Look through the data below and return each line where "scene" appears.

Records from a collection
::::

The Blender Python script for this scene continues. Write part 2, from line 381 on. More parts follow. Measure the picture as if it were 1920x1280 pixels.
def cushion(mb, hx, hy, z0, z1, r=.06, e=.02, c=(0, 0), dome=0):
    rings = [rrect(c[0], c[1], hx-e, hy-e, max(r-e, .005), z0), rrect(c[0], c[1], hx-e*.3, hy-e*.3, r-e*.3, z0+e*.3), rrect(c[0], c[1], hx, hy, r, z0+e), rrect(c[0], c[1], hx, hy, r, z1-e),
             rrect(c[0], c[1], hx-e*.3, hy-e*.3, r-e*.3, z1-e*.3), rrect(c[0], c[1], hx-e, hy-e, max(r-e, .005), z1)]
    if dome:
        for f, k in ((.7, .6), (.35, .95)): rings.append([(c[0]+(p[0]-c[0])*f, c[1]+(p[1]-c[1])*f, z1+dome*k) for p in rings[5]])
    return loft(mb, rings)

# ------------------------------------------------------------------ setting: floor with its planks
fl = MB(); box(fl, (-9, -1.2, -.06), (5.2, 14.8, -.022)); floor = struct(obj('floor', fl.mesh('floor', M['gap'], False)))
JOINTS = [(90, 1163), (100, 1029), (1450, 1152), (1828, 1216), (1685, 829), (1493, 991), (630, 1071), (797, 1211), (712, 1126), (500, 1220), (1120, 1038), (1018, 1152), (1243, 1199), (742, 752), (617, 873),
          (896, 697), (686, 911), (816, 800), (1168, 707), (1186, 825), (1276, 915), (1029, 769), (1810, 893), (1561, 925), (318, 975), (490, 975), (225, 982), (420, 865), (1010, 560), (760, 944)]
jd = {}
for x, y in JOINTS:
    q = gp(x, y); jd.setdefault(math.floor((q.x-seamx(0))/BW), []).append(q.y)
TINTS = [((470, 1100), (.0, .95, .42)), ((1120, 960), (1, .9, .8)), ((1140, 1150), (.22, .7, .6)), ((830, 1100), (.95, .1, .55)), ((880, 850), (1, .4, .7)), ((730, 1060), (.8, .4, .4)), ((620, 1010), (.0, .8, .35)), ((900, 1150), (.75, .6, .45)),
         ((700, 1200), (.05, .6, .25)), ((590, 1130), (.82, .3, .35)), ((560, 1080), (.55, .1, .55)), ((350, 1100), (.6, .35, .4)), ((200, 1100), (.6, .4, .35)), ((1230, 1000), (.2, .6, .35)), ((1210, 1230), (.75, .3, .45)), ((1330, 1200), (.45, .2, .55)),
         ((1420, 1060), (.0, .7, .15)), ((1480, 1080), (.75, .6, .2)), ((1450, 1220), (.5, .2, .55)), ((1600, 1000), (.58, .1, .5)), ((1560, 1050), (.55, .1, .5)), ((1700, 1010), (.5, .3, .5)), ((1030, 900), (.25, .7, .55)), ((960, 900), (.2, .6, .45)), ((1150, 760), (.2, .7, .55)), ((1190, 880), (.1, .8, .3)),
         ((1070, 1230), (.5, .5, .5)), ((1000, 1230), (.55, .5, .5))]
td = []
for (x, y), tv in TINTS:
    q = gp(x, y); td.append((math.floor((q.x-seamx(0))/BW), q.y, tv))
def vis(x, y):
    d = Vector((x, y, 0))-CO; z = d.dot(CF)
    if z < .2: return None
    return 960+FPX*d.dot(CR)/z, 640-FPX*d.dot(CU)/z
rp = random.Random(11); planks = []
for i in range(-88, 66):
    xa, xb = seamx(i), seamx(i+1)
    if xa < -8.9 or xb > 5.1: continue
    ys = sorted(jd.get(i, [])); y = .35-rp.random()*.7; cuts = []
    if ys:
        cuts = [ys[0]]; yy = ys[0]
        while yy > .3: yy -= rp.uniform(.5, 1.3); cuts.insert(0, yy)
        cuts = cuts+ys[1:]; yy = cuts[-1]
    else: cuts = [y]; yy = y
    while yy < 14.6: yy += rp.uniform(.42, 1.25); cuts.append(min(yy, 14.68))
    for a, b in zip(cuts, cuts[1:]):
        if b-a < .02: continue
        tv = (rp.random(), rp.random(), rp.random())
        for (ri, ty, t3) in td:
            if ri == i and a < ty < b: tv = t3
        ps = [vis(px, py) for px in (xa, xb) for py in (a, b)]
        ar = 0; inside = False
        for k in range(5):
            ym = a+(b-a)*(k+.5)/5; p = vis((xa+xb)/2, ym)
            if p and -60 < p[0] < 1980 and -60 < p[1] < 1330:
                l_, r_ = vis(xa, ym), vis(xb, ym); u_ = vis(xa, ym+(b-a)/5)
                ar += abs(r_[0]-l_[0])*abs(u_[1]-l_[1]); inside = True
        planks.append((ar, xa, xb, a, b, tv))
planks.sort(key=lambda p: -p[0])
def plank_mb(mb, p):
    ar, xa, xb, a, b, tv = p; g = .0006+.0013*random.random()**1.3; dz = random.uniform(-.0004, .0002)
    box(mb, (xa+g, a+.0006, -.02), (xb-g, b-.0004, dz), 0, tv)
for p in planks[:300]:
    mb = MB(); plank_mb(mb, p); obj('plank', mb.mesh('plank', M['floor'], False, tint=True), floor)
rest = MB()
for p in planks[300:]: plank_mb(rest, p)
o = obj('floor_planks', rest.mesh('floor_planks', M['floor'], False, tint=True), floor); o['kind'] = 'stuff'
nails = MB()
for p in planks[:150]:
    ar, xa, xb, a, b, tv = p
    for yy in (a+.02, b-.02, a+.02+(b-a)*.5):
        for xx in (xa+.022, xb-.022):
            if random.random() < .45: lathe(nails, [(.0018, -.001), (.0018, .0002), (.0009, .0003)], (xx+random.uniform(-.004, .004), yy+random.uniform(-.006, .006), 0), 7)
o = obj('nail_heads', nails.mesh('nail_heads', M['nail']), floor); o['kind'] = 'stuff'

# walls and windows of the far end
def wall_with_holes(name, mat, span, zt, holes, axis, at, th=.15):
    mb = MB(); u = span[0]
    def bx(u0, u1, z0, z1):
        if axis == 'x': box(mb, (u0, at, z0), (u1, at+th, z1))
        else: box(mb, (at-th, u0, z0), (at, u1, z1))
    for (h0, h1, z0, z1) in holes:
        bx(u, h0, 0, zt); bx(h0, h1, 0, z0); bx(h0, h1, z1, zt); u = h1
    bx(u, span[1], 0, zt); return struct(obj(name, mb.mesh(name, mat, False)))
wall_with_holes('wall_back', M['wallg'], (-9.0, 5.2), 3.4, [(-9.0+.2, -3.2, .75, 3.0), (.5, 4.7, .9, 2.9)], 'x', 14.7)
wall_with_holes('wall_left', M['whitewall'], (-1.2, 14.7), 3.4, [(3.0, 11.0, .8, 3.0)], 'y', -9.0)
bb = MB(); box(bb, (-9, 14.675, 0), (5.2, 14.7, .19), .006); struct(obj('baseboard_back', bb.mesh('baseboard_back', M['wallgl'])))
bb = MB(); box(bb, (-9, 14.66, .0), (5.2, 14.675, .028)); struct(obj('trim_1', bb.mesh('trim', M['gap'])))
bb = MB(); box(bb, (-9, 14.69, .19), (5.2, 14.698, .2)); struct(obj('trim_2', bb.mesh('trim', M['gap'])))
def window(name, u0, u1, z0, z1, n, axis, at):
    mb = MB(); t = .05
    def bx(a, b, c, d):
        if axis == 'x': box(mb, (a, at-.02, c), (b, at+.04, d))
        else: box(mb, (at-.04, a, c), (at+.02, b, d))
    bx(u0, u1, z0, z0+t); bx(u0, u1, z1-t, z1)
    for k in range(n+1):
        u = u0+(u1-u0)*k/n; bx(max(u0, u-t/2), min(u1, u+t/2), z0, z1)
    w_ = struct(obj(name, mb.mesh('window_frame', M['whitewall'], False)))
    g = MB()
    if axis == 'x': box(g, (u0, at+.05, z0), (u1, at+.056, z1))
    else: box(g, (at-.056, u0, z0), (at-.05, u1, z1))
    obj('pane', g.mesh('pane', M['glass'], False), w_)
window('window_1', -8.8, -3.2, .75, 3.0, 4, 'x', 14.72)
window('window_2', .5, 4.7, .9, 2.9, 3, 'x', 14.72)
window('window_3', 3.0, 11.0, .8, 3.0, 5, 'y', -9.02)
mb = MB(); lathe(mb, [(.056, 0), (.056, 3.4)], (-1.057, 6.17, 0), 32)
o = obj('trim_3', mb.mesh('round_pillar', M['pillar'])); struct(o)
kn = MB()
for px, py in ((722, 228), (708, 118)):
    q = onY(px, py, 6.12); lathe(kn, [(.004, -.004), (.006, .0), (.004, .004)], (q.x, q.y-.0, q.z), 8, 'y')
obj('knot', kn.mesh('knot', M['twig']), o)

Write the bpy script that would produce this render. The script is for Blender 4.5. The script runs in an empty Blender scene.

::::

• **Answer to this task**:
The Blender Python script for this scene continues. Write part 2, from line 381 on. More parts follow. Measure the picture as if it were 1920x1280 pixels.
Write the bpy script that would produce this render. The script is for Blender 4.5. The script runs in an empty Blender scene.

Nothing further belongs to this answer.